MB: Not having the right feedback loops. I remember when we were in college the only feedback we would give consisted of people writing reviews on a little piece of paper to put on the bulletin board. It was mostly like “This chef rocks!”—it was so archaic. This past summer Sarah and I were in a hackathon at Food + Tech Connect and one of the prompts we actually did was how should food service providers interact more, close the feedback loop with diners, and be able to make big changes on such a massive scale. The hack app idea that we came up with was similar to Yelp where students could go to the dining hall, take photos of their food, upload it, and comment positively or negatively. It would give direct feedback as well as data and analytics to their dining services. It would be a social and natural method that is using technology and could provide interesting analytics on the backend. If there was a place for food service providers to get direct feedback like that I think students would be willing to give feedback as long as dining halls are willing to make changes, and I think it would allow for transparency.

YP: Why is sustainability an important issue within dining locations and what are the best ways college dining can practice it?

MB: In a similar way that people care about what they are eating, there is now an emerging movement about caring a lot more about what happens after the food is consumed or not. There is an organization called The Campus Kitchen Project that a lot of our chapters partner with and they take leftover dining hall food and repurpose it, by giving it to homeless shelters and other methods. We are also doing a partnership with Food & Wine Magazine, similar to a grant program where students can apply to do projects around food waste and sustainability on campus.
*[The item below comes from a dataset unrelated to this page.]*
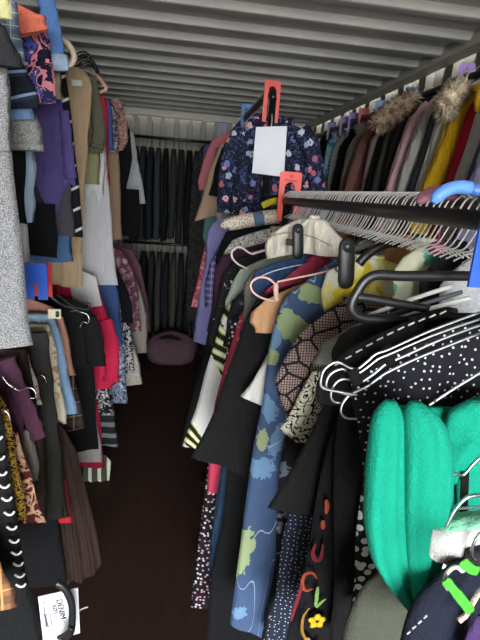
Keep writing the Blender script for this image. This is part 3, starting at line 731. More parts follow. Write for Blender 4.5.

We’ve had 15 schools apply to do different events. I’ll give you a few examples: at Northwestern they put together meals with recipes that used foods that were expired or about to be expired, and handed them out for free on campus. They recorded a video of everyone loving the food and saying that it tastes good, and then telling them the food is actually expired. Their reactions were of shock and it got the message across that the sell by or expiration dates on food packaging don’t actually mean that the food will go bad and you shouldn’t be throwing away perfectly good food. We also had another campus bring in a famous chef from the area to make recipes from leftover restaurant food that would’ve been thrown away. There’s a lot of interest around this topic and people are really starting to care about the implications of what’s going on in the larger food industry. The point of our partnership with Food & Wine is to show that even college students can do little things in their communities to make an impact and help reduce the maximum amount of foods wasted every year.

Ypulse: What are your thoughts on the recent stories on cultural sensitivity in dining halls?

MB: We just had two opposing articles go on the site about about cultural appropriation. [Articles here and here.] I have very mixed feelings. I think it’s good that dining halls are trying to diversify and offer things that are different. There are articles published on Spoon from two of our writers on different campuses that don’t appreciate Asian food being considered trendy. For them Asian food has to do with culture and it should be a way life—not a trend. It’s a sensitive topic for people who come from different culture and backgrounds, or have this deeper connection with food. I think that it’s fine to acknowledge other cultures and to have some diversification in the dining hall with their offerings, but to throw a sauce on a dish and call it an Asian meal, that’s not ok.

This interview has been edited and condensed for clarity

 

MACKENZIE BARTH

Mackenzie Barth is the CEO and cofounder of Spoon University, a food network for the next generation. She started Spoon with Sarah Adler as undergrads at Northwestern University after having worked at Food Network Magazine, The Daily Meal, and Viacom, and recognizing a need for a college-focused food media community. She is a graduate of the Techstars NYC ’15 program.